Yavaş yaşamın mümkün olup olmadığı sorusu, aslında neyi göze alabileceğimizle ilgilidir. Daha az paylaşmayı, daha az görünür olmayı, daha az ‘anlık’ tüketmeyi kabul edebiliyor muyuz? Gerçek anlara, gerçek hislere yer açabiliyor muyuz? Yoksa “hızlı olan değerlidir” ezberine mahkûm muyuz?

İtalya’daki “Cittaslow” (Yavaş Şehir) hareketi bu soruya evrensel bir yanıt niteliğinde. Trafiği az, gürültüsü düşük, üretimi yerel olan kasabalar... İnsanların gün boyunca birbirine vakit ayırdığı, yemeklerin hızlıca değil özenle hazırlandığı, dostlukların algoritmalardan değil samimiyetten beslendiği yerler… Bu şehirler, yavaşlığın sadece mümkün değil, yaşanabilir olduğunu da gösteriyor.

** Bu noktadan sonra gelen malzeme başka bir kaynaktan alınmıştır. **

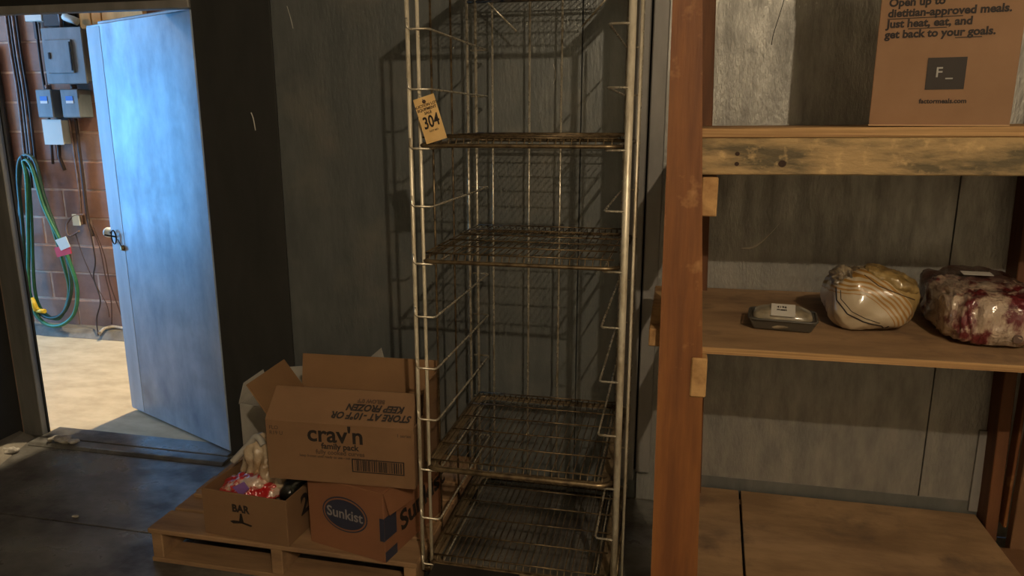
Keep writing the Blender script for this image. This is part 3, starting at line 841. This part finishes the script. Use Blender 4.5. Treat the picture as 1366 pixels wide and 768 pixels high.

Belki herkesin hayatında küçük bir yavaşlık alanı olmalı: Bildirimleri kapatılmış bir saat, yürüyerek gidilen bir mesafe, sessizce içilen bir kahve, amaçsız bir pazar sabahı… Çünkü hız çoğu zaman geçip gider, ama yavaşlık iz bırakır.
Cevap evet: Yavaş yaşamak mümkün. Ama önce durmaya cesaret etmek gerek. Sonra bakmaya, dinlemeye ve hissetmeye… Çünkü hayat, en çok yavaşladığımızda anlaşılır.